• _Short exercise_: Copy only this: the line containing "wbox('outer_frame', a + .07, b", the line containing "- .010))), M['bolt_zinc'], wn)", and every line between them, exactly as written.

• _Material_:
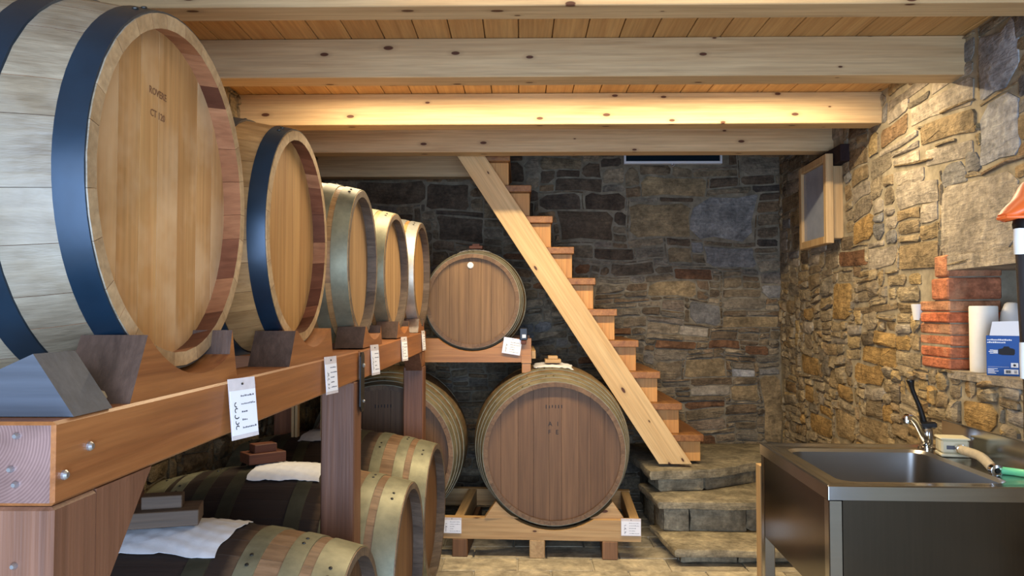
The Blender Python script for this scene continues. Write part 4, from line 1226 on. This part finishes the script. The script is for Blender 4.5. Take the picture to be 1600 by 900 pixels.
# ------------------------------------------------------------------ things in the niche
rp = px(1543, 580, 3.215)
roll = empty('paper_roll', (rp.x, 3.235, NZ0 + .002), 0, 'tall white paper towel roll standing in the brick niche', 'paper roll')
addl('sheets', *lathe([(.022, 0), (.052, .001), (.0535, .006), (.0535, .272), (.051, .277), (.022, .277)], 28), M['roll_paper'], roll, 40)
addl('tube_core', *lathe([(.0215, .001), (.0215, .276), (.019, .276), (.019, .001)], 20, 'z', True), M['block_wood'], roll, 40)
bp = px(1563, 583, 3.10)
bxr = empty('torch_box', (bp.x + .012, 3.09, NZ0 + .002), R(-38), 'blue and white torch carton standing in front of the paper roll', 'carton')
bw_, bd, bhh = .112, .10, .158
addl('carton', *box(-bw_ / 2, bw_ / 2, -bd / 2, bd / 2, 0, bhh, .001), M['box_blue'], bxr)
addl('side_print', *box(bw_ / 2 - .0003, bw_ / 2 + .0008, -bd / 2, bd / 2, 0, bhh), M['box_navy'], bxr)
addl('open_flap', *prism([(-bw_ / 2 + .012, bhh), (bw_ / 2, bhh), (bw_ / 2 - .001, bhh + .058), (-bw_ / 2 + .022, bhh + .055)], 'y', -bd / 2, -bd / 2 + .0015), M['box_white'], bxr)
yf = -bd / 2 - .0004
def print_(name, rects, m, par=bxr):
    return addl(name, *join(*[box(a, b, yf - .0004, yf + .0003, c, d) for a, b, c, d in rects]), M[m], par)
T2 = Matrix(((1, 0, 0, 0), (0, 0, -1, yf), (0, 1, 0, 0), (0, 0, 0, 1)))
def ptext(body, size, x, z, m='box_white'): return text_part('printed_text', body, size, Matrix.Translation((x, 0, z)) @ T2, M[m], bxr)
rq = random.Random(4)
for zz, xe in ((.1385, .030), (.1285, .008)):
    x = -.052; rc = []
    while x < xe:
        l = rq.uniform(.0025, .006); rc.append((x, x + l, zz, zz + rq.uniform(.004, .0065))); x += l + .0012
    print_('printed_line', rc, 'box_white')
addl('torch_print', *prism([(-.015, .085), (-.003, .082), (.036, .082), (.040, .088), (.040, .104), (.034, .108), (.024, .110), (.020, .116), (.004, .116), (-.001, .108), (-.015, .105)], 'y', yf - .0004, yf + .0003), M['ink'], bxr)
print_('beam_print', [(-.044, -.017, .099, .102), (-.048, -.017, .093, .096), (-.044, -.017, .087, .090), (-.032, -.017, .087, .102)], 'box_white')
print_('white_square', [(.026, .050, .034, .052)], 'box_white')
addl('star_print', *prism([(.038 + (.007 if k % 2 else .0035) * math.cos(k * math.pi / 5), .043 + (.007 if k % 2 else .0035) * math.sin(k * math.pi / 5)) for k in range(10)], 'y', yf - .0009, yf - .0003), M['ink'], bxr)
print_('white_label', [(.003, .050, .008, .026)], 'box_white')
addl('barcode', *join(*[box(.008 + .0022 * k, .0092 + .0022 * k + (.0006 if k % 3 else 0), yf - .0009, yf - .0003, .011, .023) for k in range(8)] + [box(.036, .045, yf - .0009, yf - .0003, .012 + .004 * k, .0138 + .004 * k) for k in range(3)]), M['ink'], bxr)
print_('small_print', [(-.052, -.052 + random.uniform(.02, .045), .008 + .0045 * k, .0102 + .0045 * k) for k in range(5)], 'paper')
print_('print_line', [(-.052, .02, .0345, .0352)], 'paper')
# pale spray bottle behind the carton
sp_ = px(1586, 560, 3.20)
bot = empty('cleaner_bottle', (sp_.x, 3.215, NZ0 + .002), 0, 'pale rounded cleaner bottle behind the torch carton', 'bottle')
def bottle_loop(w_, d_, z): return [(w_ * math.cos(2 * math.pi * k / 20), d_ * math.sin(2 * math.pi * k / 20), z) for k in range(20)]
addl('body', *loft([bottle_loop(.046, .036, 0), bottle_loop(.050, .040, .01), bottle_loop(.050, .040, .20), bottle_loop(.042, .034, .25), bottle_loop(.026, .024, .285), bottle_loop(.016, .016, .292)], True, True), M['bottle_white'], bot, 50)
addl('label_band', *loft([bottle_loop(.0508, .0408, .03), bottle_loop(.0508, .0408, .10)]), M['box_navy'], bot, 50)
addl('red_band', *loft([bottle_loop(.0509, .0409, .10), bottle_loop(.0509, .0409, .112)]), M['box_red'], bot, 50)
# small crumpled white cup in the gap left of the bricks
cp = rw_pt(rw_y(1436), 1.20, .0)
V, Fc = lathe([(.020, 0), (.030, .075), (.028, .075), (.018, .003), (.001, .003)], 14)
tag(add('plastic_cup', *xf((V, Fc), Matrix.Translation(rw_pt(3.64, px(1434, 500, 3.64).z, .010))), M['bottle_white'], None, 40), 'small white plastic cup wedged in the wall beside the bricks', 'cup')

# ------------------------------------------------------------------ wooden window leaning on the right wall
win = empty('window_2', rw_pt((wy0 + wy1) / 2, 1.86), -math.pi / 2 - ang, kind='structure')
# local frame: x along the wall toward the camera, y into the wall, z up
WL = wy1 - wy0; H0, H1 = 0.0, .535
zb_w = px(1283, 385, (wy0 + wy1) / 2 - .02).z - 1.86
def wbox(nm, x0, x1, y0, y1, z0, z1, m): return addl(nm, *box(x0, x1, y0, y1, zb_w + z0, zb_w + z1, .003), M[m], win)
a, b = -WL / 2, WL / 2
fr = .045
wbox('stile', a, a + fr, -.105, -.06, 0, H1, 'lath_wood'); wbox('stile', b - fr, b, -.105, -.06, 0, H1, 'lath_wood')
wbox('rail', a + fr, b - fr, -.105, -.06, 0, fr, 'lath_wood'); wbox('rail', a + fr, b - fr, -.105, -.06, H1 - fr, H1, 'lath_wood')
wbox('pane', a + fr, b - fr, -.088, -.080, fr, H1 - fr, 'film_pane')
wbox('outer_frame', a + .03, a + .07, -.058, .04, .03, H1 - .07, 'plaster'); wbox('outer_frame', b - .07, b - .02, -.058, .04, .03, H1 - .07, 'lath_wood')
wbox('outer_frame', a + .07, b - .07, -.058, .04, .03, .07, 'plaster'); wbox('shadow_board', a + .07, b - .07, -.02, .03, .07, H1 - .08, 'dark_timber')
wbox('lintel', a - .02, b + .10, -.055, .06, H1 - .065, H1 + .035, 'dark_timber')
# white framed window high on the back wall
w1 = px(975, 256, YB - .05); w2 = px(1128, 256, YB - .05)
wn = empty('window_1', ((w1.x + w2.x) / 2, YB, w1.z), 0, kind='structure')
def w1box(nm, x0, x1, z0, z1, y0, y1, m): return add(nm, *box(x0, x1, y0, y1, z0, z1), M[m], wn)
zt1 = w1.z + .42
w1box('frame_rail', w1.x, w2.x, w1.z, w1.z + .018, YB - .06, YB - .02, 'white_frame'); w1box('frame_rail', w1.x, w2.x, zt1 - .018, zt1, YB - .06, YB - .02, 'white_frame')
w1box('frame_stile', w1.x, w1.x + .014, w1.z + .018, zt1 - .018, YB - .06, YB - .02, 'white_frame'); w1box('frame_stile', w2.x - .014, w2.x, w1.z + .018, zt1 - .018, YB - .06, YB - .02, 'white_frame')
w1box('pane', w1.x + .014, w2.x - .014, w1.z + .018, zt1 - .018, YB - .042, YB - .036, 'window_glass')
add('pull_ring', *xf(lathe([(.010, -.003), (.013, 0), (.010, .003), (.007, 0)], 14, 'y', True), Matrix.Translation(((w1.x + w2.x) / 2, YB - .045, w1.z - .010))), M['bolt_zinc'], wn)

# ------------------------------------------------------------------ wrapped pole with the orange hood at the right edge
pp = px(1616, 600, 1.60)
pole = empty('wrapped_pole', (pp.x + .012, 1.60, 0), 0, 'dark film-wrapped pole with an orange plastic hood at the right edge', 'pole')
rg = random.Random(2)
path = [(.012 - .034 * (z / 1.66) + rg.uniform(-.002, .002), 0, z) for z in [i * .083 for i in range(20)]]
addl('wrapped_shaft', *tube(path, [.020 + rg.uniform(-.0015, .0015) + .001 * (i / 20) for i in range(20)], 14), M['black_film'], pole, 60)
zc = px(1590, 352, 1.6).z
addl('collar', *xf(lathe([(.022, 0), (.026, .004), (.028, .02), (.024, .034)], 18), Matrix.Translation((-.018, 0, zc - .016))), M['black_plastic'], pole, 40)
# hood: spout-like scoop pointing left
lo_ = []
for t, hw, z0_, z1_ in ((-.058, .016, .010, .016), (-.045, .030, .0, .030), (-.020, .040, .004, .050), (.0, .042, .010, .082), (.022, .040, .012, .092), (.05, .034, .014, .094), (.075, .024, .016, .090)):
    lo_.append([(t, hw * math.cos(a_), z0_ + (z1_ - z0_) * (.5 + .5 * math.sin(a_))) for a_ in [2 * math.pi * k / 16 for k in range(16)]])
V, Fc = loft(lo_, True, True)
addl('orange_hood', *xf((V, Fc), Matrix.Translation((-.012, 0, zc + .012)) @ Matrix.Rotation(R(-4), 4, 'Y')), M['orange_plastic'], pole, 40)
addl('hood_lip', *xf(tube([(-.058, -.014, .004), (-.066, 0, .002), (-.058, .014, .004), (-.03, .038, .002), (-.0, .045, .006), (.0, -.045, .006), (-.03, -.038, .002), (-.058, -.014, .004)], .004, 6), Matrix.Translation((-.012, 0, zc + .012))), M['orange_plastic'], pole, 60)
for (u, v0, v1) in ((1592, 357, 396), (1602, 536, 592), (1612, 700, 800)):
    za, zb2 = px(u, v1, 1.58).z, px(u, v0, 1.58).z
    x = px(u, (v0 + v1) / 2, 1.58).x - pole.location.x
    addl('white_tape', *tube([(x + .012, -.006, za), (x + .010, -.008, (za + zb2) / 2), (x + .012, -.006, zb2)], .0125, 10), M['bottle_white'], pole, 60)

• _Task response_:
wbox('outer_frame', a + .07, b - .07, -.058, .04, .03, .07, 'plaster'); wbox('shadow_board', a + .07, b - .07, -.02, .03, .07, H1 - .08, 'dark_timber')
wbox('lintel', a - .02, b + .10, -.055, .06, H1 - .065, H1 + .035, 'dark_timber')
# white framed window high on the back wall
w1 = px(975, 256, YB - .05); w2 = px(1128, 256, YB - .05)
wn = empty('window_1', ((w1.x + w2.x) / 2, YB, w1.z), 0, kind='structure')
def w1box(nm, x0, x1, z0, z1, y0, y1, m): return add(nm, *box(x0, x1, y0, y1, z0, z1), M[m], wn)
zt1 = w1.z + .42
w1box('frame_rail', w1.x, w2.x, w1.z, w1.z + .018, YB - .06, YB - .02, 'white_frame'); w1box('frame_rail', w1.x, w2.x, zt1 - .018, zt1, YB - .06, YB - .02, 'white_frame')
w1box('frame_stile', w1.x, w1.x + .014, w1.z + .018, zt1 - .018, YB - .06, YB - .02, 'white_frame'); w1box('frame_stile', w2.x - .014, w2.x, w1.z + .018, zt1 - .018, YB - .06, YB - .02, 'white_frame')
w1box('pane', w1.x + .014, w2.x - .014, w1.z + .018, zt1 - .018, YB - .042, YB - .036, 'window_glass')
add('pull_ring', *xf(lathe([(.010, -.003), (.013, 0), (.010, .003), (.007, 0)], 14, 'y', True), Matrix.Translation(((w1.x + w2.x) / 2, YB - .045, w1.z - .010))), M['bolt_zinc'], wn)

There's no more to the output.